Descend Station Lane, passing Linton Close off right. At a 20mph sign, turn right to find number 20 Station House, with a pretty little plaque of poppies, daisies and wheat. A lamp post advertises bed and breakfast, self-catering accommodation and tea room. This most popular attraction is open from Sunday to Wednesday, 10.30am-5pm. The perfect place to start this walk, with a delightful garden when weather permits alfresco dining. Admire the Old Goods Shed before heading north and re-joining the railtrack which runs to the rear of the tea rooms.

Leaving Cloughton, the trail enters the North York Moors National Park and starts to steadily climb. During railway days, the Scarborough to Whitby Railway was quite noted for its gradients. Such gradients, when combined with sea-frets, could cause a lot of problems for an engine driver. One may well imagine such concerns with a heavy train full of holiday makers in tow.

You’ll catch glimpses of the North Sea, as the route passes the site of the old platforms at Hayburn Wyke Station. You can now look forward to a further refreshment stop at the Hayburn Wyke Hotel. You won’t be able to resist its charms. When your rail-track meets the lane descending and snaking into the valley, leave the track briefly and turn right, for the very brief stroll to the hotel.

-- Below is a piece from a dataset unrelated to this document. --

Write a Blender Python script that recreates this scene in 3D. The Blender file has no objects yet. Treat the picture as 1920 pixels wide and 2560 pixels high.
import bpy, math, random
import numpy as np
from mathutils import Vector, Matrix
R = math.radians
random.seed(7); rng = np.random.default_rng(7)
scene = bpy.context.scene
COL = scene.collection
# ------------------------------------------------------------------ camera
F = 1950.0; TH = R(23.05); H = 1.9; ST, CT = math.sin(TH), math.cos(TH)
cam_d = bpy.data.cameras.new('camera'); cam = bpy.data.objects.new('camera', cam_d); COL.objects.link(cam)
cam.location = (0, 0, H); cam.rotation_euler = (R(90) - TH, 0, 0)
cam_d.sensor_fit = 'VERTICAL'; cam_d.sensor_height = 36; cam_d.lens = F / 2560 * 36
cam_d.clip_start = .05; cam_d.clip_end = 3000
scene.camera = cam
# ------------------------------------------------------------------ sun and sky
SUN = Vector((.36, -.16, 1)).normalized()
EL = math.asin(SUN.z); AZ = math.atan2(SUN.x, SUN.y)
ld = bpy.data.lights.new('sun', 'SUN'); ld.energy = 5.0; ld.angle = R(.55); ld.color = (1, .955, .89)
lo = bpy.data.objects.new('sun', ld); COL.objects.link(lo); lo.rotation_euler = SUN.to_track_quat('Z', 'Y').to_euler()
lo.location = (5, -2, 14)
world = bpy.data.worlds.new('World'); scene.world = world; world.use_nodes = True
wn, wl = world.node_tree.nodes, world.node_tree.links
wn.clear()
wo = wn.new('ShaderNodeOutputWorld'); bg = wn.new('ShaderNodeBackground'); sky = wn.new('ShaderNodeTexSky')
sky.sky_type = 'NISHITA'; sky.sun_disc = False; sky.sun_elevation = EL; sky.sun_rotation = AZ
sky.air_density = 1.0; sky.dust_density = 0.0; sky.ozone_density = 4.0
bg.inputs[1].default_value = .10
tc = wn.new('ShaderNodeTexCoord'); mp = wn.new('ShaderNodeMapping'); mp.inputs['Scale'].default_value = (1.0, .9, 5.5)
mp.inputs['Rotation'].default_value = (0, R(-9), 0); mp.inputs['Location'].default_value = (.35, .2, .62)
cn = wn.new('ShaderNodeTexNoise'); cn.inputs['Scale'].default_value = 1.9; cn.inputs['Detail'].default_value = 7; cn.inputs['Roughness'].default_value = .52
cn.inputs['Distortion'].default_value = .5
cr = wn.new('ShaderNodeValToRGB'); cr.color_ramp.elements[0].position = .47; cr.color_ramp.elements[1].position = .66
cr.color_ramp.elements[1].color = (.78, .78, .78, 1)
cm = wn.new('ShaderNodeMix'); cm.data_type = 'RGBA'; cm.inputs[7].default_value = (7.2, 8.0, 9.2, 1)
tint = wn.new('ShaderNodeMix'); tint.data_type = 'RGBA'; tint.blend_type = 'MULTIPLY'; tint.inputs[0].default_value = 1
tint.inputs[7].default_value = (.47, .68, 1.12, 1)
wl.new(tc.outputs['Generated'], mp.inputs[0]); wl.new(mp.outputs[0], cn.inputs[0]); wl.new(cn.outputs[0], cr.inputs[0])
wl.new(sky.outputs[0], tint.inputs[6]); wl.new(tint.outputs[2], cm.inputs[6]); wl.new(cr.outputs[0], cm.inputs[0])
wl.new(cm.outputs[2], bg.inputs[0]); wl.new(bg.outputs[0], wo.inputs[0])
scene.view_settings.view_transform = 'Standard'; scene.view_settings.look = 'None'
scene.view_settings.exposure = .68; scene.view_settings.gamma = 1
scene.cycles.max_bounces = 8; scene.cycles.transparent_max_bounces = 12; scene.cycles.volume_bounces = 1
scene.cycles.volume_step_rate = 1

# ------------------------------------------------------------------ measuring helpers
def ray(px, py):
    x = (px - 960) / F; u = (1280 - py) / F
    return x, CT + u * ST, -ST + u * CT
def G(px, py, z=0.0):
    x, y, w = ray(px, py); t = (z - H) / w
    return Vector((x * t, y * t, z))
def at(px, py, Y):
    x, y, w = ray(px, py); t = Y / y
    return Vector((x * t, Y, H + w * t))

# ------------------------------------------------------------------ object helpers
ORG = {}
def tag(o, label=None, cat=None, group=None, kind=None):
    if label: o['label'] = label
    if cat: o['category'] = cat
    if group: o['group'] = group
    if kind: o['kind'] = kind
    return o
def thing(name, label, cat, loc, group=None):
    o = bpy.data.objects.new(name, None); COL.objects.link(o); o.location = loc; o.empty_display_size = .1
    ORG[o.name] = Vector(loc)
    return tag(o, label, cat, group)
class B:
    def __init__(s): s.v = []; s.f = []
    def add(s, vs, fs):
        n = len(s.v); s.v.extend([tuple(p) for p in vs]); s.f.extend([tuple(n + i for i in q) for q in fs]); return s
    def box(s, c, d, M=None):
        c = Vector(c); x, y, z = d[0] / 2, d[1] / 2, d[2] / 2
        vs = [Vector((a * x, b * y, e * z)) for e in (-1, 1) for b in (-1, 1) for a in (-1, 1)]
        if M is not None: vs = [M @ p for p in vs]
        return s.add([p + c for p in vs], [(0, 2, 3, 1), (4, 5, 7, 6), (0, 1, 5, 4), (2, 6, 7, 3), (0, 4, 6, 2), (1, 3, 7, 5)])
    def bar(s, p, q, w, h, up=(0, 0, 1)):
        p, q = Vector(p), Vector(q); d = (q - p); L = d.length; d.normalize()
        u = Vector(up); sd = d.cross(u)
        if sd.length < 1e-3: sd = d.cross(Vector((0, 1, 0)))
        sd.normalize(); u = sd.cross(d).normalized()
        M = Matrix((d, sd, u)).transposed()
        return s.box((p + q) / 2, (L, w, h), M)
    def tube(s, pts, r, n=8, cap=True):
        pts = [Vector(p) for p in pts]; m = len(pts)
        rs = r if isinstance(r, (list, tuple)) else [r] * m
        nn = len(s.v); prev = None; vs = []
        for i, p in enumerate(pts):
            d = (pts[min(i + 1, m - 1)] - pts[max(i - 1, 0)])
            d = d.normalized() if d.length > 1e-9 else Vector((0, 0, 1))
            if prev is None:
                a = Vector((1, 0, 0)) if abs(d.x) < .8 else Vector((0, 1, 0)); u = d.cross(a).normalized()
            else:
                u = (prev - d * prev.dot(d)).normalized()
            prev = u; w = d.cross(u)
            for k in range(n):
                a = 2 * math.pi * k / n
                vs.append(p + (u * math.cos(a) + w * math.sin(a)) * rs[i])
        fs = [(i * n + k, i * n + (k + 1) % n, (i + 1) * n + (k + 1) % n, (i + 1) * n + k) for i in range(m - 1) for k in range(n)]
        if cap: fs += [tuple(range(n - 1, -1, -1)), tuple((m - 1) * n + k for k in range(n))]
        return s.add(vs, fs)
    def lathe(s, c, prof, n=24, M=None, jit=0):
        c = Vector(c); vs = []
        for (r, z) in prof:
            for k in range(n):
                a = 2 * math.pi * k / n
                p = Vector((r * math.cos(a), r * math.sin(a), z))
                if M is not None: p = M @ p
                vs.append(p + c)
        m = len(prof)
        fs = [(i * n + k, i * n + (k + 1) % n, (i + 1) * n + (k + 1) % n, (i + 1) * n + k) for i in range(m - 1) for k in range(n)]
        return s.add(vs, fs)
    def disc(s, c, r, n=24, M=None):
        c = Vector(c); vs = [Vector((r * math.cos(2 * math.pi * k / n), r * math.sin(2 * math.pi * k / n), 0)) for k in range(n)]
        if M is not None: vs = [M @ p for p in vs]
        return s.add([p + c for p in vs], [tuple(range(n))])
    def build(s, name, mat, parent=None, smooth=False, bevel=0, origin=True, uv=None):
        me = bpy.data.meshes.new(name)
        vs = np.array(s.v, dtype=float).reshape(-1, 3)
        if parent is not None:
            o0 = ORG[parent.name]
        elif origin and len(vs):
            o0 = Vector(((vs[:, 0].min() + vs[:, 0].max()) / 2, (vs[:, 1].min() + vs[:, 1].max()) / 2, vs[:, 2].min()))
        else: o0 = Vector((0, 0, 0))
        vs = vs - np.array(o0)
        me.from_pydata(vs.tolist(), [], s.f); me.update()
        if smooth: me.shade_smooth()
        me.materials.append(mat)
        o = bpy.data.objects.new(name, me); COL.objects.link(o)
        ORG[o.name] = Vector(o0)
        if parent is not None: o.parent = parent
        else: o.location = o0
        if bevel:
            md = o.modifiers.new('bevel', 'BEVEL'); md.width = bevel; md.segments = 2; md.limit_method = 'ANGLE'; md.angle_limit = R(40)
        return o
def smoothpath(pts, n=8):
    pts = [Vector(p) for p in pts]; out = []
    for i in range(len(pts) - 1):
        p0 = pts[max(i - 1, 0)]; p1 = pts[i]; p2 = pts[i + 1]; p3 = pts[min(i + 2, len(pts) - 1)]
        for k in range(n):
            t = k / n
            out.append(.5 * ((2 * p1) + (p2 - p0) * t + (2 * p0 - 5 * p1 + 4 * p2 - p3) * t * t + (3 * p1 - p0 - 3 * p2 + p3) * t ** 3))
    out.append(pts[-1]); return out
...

There’s a car park for those dining at the hotel; outdoor facilities, and a beautifully crafted horseshoe arch. Opening times are 11am-3pm and 6pm-11pm. Food is served from noon to 2.15pm Monday to Saturday, and noon to 2pm Sunday. Food is served every evening except Monday.

Now to complete your day, make a little detour to see the waterfall as Hayburn Beck tumbles onto the beach at Hayburn Wyke.

Facing the hotel to go right, and then fork left along a hedged track. Ignore the field ahead, just bear left along the track and through deciduous woodland, and follow a path down to the beach. Hayburn Wyke has large pebbles worn smooth by wave action. Geologists often seek interesting plant fossils of ferns in the upper Lias Shales of the bay.

Return to the Hayburn Wyke Hotel, and ascend its access drive a short distance only, to where it is crossed by the rail trail. Decision time. Either turn left along the cinder track to re-trace your steps in reverse back to Cloughton, or catch a bus! If the latter, it means a very steep, winding climb up the drive to meet the Ravenscar Road, and a number 15 or 155 Ravenscar and Cloughton bus to indicate a request stop. Take great care regarding traffic on the steep, zig-zag drive!

Distance: Station Lane, Cloughton to Hayburn Wyke Hotel and return - 4.5 miles. To include waterfall - five miles approximately.

Refreshment: Cloughton’s Station Tea Room and Hayburn Wyke Hotel.

Toilets: At refreshment stops for patrons only.

Public transport: Numbers 15 and 115 Cloughton and Ravenscar buses.

Foot note: A fine cliff top return route can be enjoyed along the Cleveland Way.